INFORMATION SHOWN:

▶

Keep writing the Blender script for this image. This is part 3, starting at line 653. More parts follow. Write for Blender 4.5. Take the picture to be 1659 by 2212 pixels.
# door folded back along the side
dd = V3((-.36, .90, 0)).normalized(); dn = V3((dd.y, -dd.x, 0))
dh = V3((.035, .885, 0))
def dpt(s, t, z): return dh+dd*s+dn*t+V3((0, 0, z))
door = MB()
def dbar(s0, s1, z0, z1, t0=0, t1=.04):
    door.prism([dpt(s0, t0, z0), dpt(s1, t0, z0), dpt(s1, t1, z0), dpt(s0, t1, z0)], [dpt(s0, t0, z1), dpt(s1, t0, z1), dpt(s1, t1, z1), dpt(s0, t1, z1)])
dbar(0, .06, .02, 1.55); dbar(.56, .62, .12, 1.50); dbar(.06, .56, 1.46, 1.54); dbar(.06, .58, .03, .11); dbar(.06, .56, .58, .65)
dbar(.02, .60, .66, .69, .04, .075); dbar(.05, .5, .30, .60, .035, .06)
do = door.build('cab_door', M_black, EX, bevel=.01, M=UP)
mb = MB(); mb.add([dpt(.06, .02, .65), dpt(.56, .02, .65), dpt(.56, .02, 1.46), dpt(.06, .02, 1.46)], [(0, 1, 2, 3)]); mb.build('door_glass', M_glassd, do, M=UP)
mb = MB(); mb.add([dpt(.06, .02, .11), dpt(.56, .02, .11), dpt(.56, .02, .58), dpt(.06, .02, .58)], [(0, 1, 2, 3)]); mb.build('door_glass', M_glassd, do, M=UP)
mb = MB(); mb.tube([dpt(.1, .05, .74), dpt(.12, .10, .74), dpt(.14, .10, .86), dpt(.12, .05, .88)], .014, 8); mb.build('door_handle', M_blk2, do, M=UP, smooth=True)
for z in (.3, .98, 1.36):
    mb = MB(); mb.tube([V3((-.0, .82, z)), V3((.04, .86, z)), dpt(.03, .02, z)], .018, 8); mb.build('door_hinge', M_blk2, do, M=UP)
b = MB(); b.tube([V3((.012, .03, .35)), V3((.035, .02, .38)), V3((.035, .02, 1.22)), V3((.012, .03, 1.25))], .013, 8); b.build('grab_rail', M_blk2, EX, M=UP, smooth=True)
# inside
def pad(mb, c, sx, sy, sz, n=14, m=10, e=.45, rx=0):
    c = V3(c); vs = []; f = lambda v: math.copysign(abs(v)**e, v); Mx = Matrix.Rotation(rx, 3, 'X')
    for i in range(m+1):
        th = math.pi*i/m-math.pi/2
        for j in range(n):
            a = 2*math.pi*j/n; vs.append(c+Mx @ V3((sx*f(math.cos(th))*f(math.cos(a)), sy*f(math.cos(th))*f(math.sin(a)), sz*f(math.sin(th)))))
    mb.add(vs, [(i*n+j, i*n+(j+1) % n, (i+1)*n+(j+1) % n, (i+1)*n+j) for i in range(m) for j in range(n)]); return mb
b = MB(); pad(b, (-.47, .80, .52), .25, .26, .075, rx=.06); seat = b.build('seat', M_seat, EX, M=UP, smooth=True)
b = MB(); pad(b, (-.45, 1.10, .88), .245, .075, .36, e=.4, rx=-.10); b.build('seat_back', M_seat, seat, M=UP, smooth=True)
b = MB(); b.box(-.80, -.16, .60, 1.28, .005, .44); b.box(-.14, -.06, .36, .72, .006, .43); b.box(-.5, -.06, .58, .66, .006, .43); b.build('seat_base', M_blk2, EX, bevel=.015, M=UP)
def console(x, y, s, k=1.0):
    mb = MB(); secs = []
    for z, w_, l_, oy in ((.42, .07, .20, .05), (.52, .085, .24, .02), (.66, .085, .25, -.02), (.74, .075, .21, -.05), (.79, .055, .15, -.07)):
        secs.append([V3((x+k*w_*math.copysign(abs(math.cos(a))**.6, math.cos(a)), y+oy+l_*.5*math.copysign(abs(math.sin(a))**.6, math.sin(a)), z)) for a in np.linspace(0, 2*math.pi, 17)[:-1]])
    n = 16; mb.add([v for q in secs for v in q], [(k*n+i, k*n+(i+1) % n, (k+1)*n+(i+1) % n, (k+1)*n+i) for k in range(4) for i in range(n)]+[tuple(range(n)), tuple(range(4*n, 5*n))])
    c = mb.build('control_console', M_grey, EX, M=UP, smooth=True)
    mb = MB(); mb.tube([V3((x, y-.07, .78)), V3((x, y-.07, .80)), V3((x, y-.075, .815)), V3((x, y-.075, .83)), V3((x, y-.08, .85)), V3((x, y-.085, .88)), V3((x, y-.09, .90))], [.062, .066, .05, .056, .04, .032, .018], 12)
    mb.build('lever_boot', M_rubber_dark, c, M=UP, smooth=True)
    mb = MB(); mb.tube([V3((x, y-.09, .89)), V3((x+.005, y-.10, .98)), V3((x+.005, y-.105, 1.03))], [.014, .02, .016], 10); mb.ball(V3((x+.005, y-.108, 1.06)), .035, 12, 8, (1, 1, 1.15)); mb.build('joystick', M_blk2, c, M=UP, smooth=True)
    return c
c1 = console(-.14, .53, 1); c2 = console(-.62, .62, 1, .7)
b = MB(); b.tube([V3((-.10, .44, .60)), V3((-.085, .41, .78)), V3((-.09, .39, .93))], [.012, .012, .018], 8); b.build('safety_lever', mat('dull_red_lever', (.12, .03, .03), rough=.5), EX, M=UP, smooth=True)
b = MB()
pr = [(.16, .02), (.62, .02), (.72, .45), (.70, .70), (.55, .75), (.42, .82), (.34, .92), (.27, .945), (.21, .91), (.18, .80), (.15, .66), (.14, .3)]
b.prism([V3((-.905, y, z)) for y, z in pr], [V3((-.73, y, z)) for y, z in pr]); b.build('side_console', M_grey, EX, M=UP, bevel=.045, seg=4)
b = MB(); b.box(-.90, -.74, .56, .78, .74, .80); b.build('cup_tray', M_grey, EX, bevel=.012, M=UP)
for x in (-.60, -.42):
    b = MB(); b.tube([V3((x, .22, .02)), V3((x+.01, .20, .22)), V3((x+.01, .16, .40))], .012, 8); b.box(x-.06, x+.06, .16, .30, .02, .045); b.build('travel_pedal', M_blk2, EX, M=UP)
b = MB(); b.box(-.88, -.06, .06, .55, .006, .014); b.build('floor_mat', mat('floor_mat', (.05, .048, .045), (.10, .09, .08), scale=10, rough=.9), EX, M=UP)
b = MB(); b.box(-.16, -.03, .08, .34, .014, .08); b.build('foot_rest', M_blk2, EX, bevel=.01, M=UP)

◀

SET EXERCISE: Using the data above, repeat every line exactly.

FULL RESPONSE:
Keep writing the Blender script for this image. This is part 3, starting at line 653. More parts follow. Write for Blender 4.5. Take the picture to be 1659 by 2212 pixels.
# door folded back along the side
dd = V3((-.36, .90, 0)).normalized(); dn = V3((dd.y, -dd.x, 0))
dh = V3((.035, .885, 0))
def dpt(s, t, z): return dh+dd*s+dn*t+V3((0, 0, z))
door = MB()
def dbar(s0, s1, z0, z1, t0=0, t1=.04):
    door.prism([dpt(s0, t0, z0), dpt(s1, t0, z0), dpt(s1, t1, z0), dpt(s0, t1, z0)], [dpt(s0, t0, z1), dpt(s1, t0, z1), dpt(s1, t1, z1), dpt(s0, t1, z1)])
dbar(0, .06, .02, 1.55); dbar(.56, .62, .12, 1.50); dbar(.06, .56, 1.46, 1.54); dbar(.06, .58, .03, .11); dbar(.06, .56, .58, .65)
dbar(.02, .60, .66, .69, .04, .075); dbar(.05, .5, .30, .60, .035, .06)
do = door.build('cab_door', M_black, EX, bevel=.01, M=UP)
mb = MB(); mb.add([dpt(.06, .02, .65), dpt(.56, .02, .65), dpt(.56, .02, 1.46), dpt(.06, .02, 1.46)], [(0, 1, 2, 3)]); mb.build('door_glass', M_glassd, do, M=UP)
mb = MB(); mb.add([dpt(.06, .02, .11), dpt(.56, .02, .11), dpt(.56, .02, .58), dpt(.06, .02, .58)], [(0, 1, 2, 3)]); mb.build('door_glass', M_glassd, do, M=UP)
mb = MB(); mb.tube([dpt(.1, .05, .74), dpt(.12, .10, .74), dpt(.14, .10, .86), dpt(.12, .05, .88)], .014, 8); mb.build('door_handle', M_blk2, do, M=UP, smooth=True)
for z in (.3, .98, 1.36):
    mb = MB(); mb.tube([V3((-.0, .82, z)), V3((.04, .86, z)), dpt(.03, .02, z)], .018, 8); mb.build('door_hinge', M_blk2, do, M=UP)
b = MB(); b.tube([V3((.012, .03, .35)), V3((.035, .02, .38)), V3((.035, .02, 1.22)), V3((.012, .03, 1.25))], .013, 8); b.build('grab_rail', M_blk2, EX, M=UP, smooth=True)
# inside
def pad(mb, c, sx, sy, sz, n=14, m=10, e=.45, rx=0):
    c = V3(c); vs = []; f = lambda v: math.copysign(abs(v)**e, v); Mx = Matrix.Rotation(rx, 3, 'X')
    for i in range(m+1):
        th = math.pi*i/m-math.pi/2
        for j in range(n):
            a = 2*math.pi*j/n; vs.append(c+Mx @ V3((sx*f(math.cos(th))*f(math.cos(a)), sy*f(math.cos(th))*f(math.sin(a)), sz*f(math.sin(th)))))
    mb.add(vs, [(i*n+j, i*n+(j+1) % n, (i+1)*n+(j+1) % n, (i+1)*n+j) for i in range(m) for j in range(n)]); return mb
b = MB(); pad(b, (-.47, .80, .52), .25, .26, .075, rx=.06); seat = b.build('seat', M_seat, EX, M=UP, smooth=True)
b = MB(); pad(b, (-.45, 1.10, .88), .245, .075, .36, e=.4, rx=-.10); b.build('seat_back', M_seat, seat, M=UP, smooth=True)
b = MB(); b.box(-.80, -.16, .60, 1.28, .005, .44); b.box(-.14, -.06, .36, .72, .006, .43); b.box(-.5, -.06, .58, .66, .006, .43); b.build('seat_base', M_blk2, EX, bevel=.015, M=UP)
def console(x, y, s, k=1.0):
    mb = MB(); secs = []
    for z, w_, l_, oy in ((.42, .07, .20, .05), (.52, .085, .24, .02), (.66, .085, .25, -.02), (.74, .075, .21, -.05), (.79, .055, .15, -.07)):
        secs.append([V3((x+k*w_*math.copysign(abs(math.cos(a))**.6, math.cos(a)), y+oy+l_*.5*math.copysign(abs(math.sin(a))**.6, math.sin(a)), z)) for a in np.linspace(0, 2*math.pi, 17)[:-1]])
    n = 16; mb.add([v for q in secs for v in q], [(k*n+i, k*n+(i+1) % n, (k+1)*n+(i+1) % n, (k+1)*n+i) for k in range(4) for i in range(n)]+[tuple(range(n)), tuple(range(4*n, 5*n))])
    c = mb.build('control_console', M_grey, EX, M=UP, smooth=True)
    mb = MB(); mb.tube([V3((x, y-.07, .78)), V3((x, y-.07, .80)), V3((x, y-.075, .815)), V3((x, y-.075, .83)), V3((x, y-.08, .85)), V3((x, y-.085, .88)), V3((x, y-.09, .90))], [.062, .066, .05, .056, .04, .032, .018], 12)
    mb.build('lever_boot', M_rubber_dark, c, M=UP, smooth=True)
    mb = MB(); mb.tube([V3((x, y-.09, .89)), V3((x+.005, y-.10, .98)), V3((x+.005, y-.105, 1.03))], [.014, .02, .016], 10); mb.ball(V3((x+.005, y-.108, 1.06)), .035, 12, 8, (1, 1, 1.15)); mb.build('joystick', M_blk2, c, M=UP, smooth=True)
    return c
c1 = console(-.14, .53, 1); c2 = console(-.62, .62, 1, .7)
b = MB(); b.tube([V3((-.10, .44, .60)), V3((-.085, .41, .78)), V3((-.09, .39, .93))], [.012, .012, .018], 8); b.build('safety_lever', mat('dull_red_lever', (.12, .03, .03), rough=.5), EX, M=UP, smooth=True)
b = MB()
pr = [(.16, .02), (.62, .02), (.72, .45), (.70, .70), (.55, .75), (.42, .82), (.34, .92), (.27, .945), (.21, .91), (.18, .80), (.15, .66), (.14, .3)]
b.prism([V3((-.905, y, z)) for y, z in pr], [V3((-.73, y, z)) for y, z in pr]); b.build('side_console', M_grey, EX, M=UP, bevel=.045, seg=4)
b = MB(); b.box(-.90, -.74, .56, .78, .74, .80); b.build('cup_tray', M_grey, EX, bevel=.012, M=UP)
for x in (-.60, -.42):
    b = MB(); b.tube([V3((x, .22, .02)), V3((x+.01, .20, .22)), V3((x+.01, .16, .40))], .012, 8); b.box(x-.06, x+.06, .16, .30, .02, .045); b.build('travel_pedal', M_blk2, EX, M=UP)
b = MB(); b.box(-.88, -.06, .06, .55, .006, .014); b.build('floor_mat', mat('floor_mat', (.05, .048, .045), (.10, .09, .08), scale=10, rough=.9), EX, M=UP)
b = MB(); b.box(-.16, -.03, .08, .34, .014, .08); b.build('foot_rest', M_blk2, EX, bevel=.01, M=UP)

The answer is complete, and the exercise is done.